In practical terms, this means that even if your product technically matches competitors in functionality, it may still fail to feel intuitive. The challenge, then, is to uncover these gaps: which features are easily understood, which require explanation, and where users' expectations diverge from reality. Competitor analysis becomes not just a catalog of features but a lens into the thinking patterns of your user.

The process usually begins with mapping competitors' products against user expectations. I start by exploring key competitors, documenting not only their functionality but also the way users navigate and interact with each feature. Screenshots, flow diagrams, and annotated notes helped capture patterns in labeling, layout, and hierarchy.

Next comes the mental model layer: I question how users might interpret each feature versus how it was actually implemented. Were menu labels consistent with user language? Did the feature flows match the order users expect to complete tasks? Were there areas that seemed intuitive but caused confusion in practice? This step often reveals small but critical mismatcheslike a "save" button buried under a secondary menu or a terminology mismatch that forced users to guess at functionality.

From there, the analysis moves into design implications. For each gap identified, I explore possible improvements. Could navigation be simplified?
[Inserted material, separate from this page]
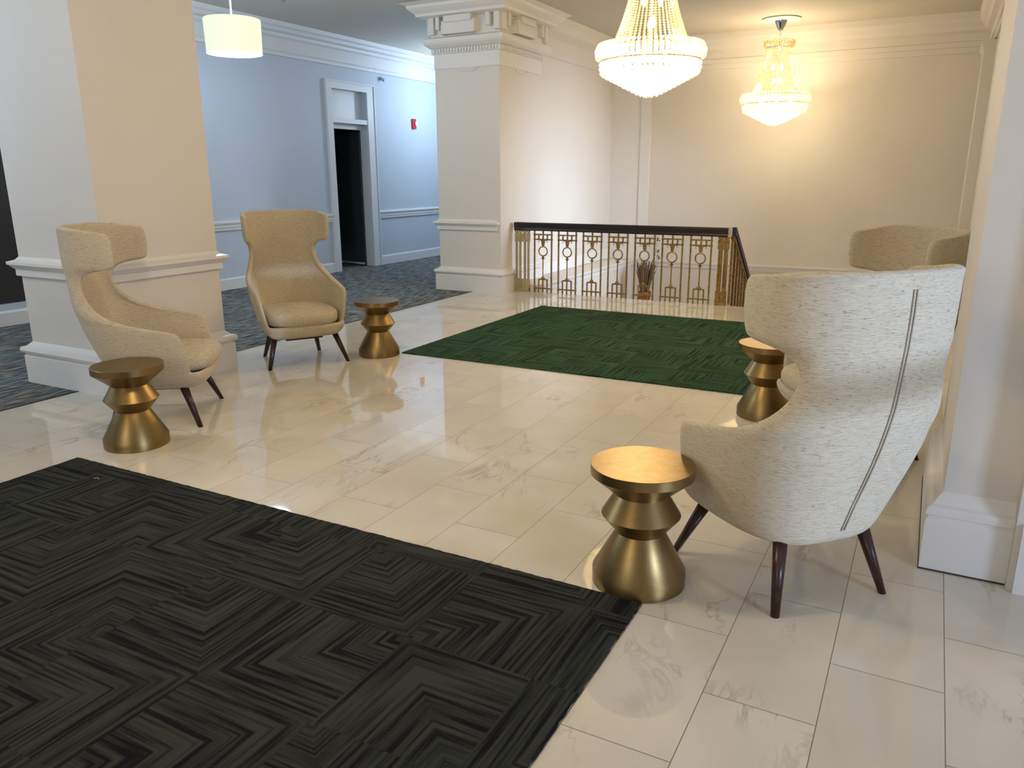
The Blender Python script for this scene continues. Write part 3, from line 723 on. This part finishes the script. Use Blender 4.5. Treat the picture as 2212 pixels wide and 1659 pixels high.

Could labeling be clearer? Could a common task be surfaced more prominently? By framing these questions in terms of mental models, the focus shifts from what competitors have to what users actually need.

Several insights emerge from such a process. First, small misalignments between mental models and product design can have outsized impacts on usability. Even a seemingly minor label change or navigation tweak can improve clarity and reduce friction. Second, competitor analysis is richest when paired with empathy: the goal isn't just to copy what others are doing, but to understand why their approach works (or doesn't) for users. Finally, mapping mental models helps prioritize design decisions: it highlights where investment will yield the clearest improvement in user experience, rather than chasing features for their own sake.

Ultimately, thinking in terms of mental models transforms competitor analysis from a tactical exercise into a strategic tool. It shifts the focus from features on a spreadsheet to the real-world thought processes of the people using them, guiding design choices that feel intuitive, coherent, and user-centered.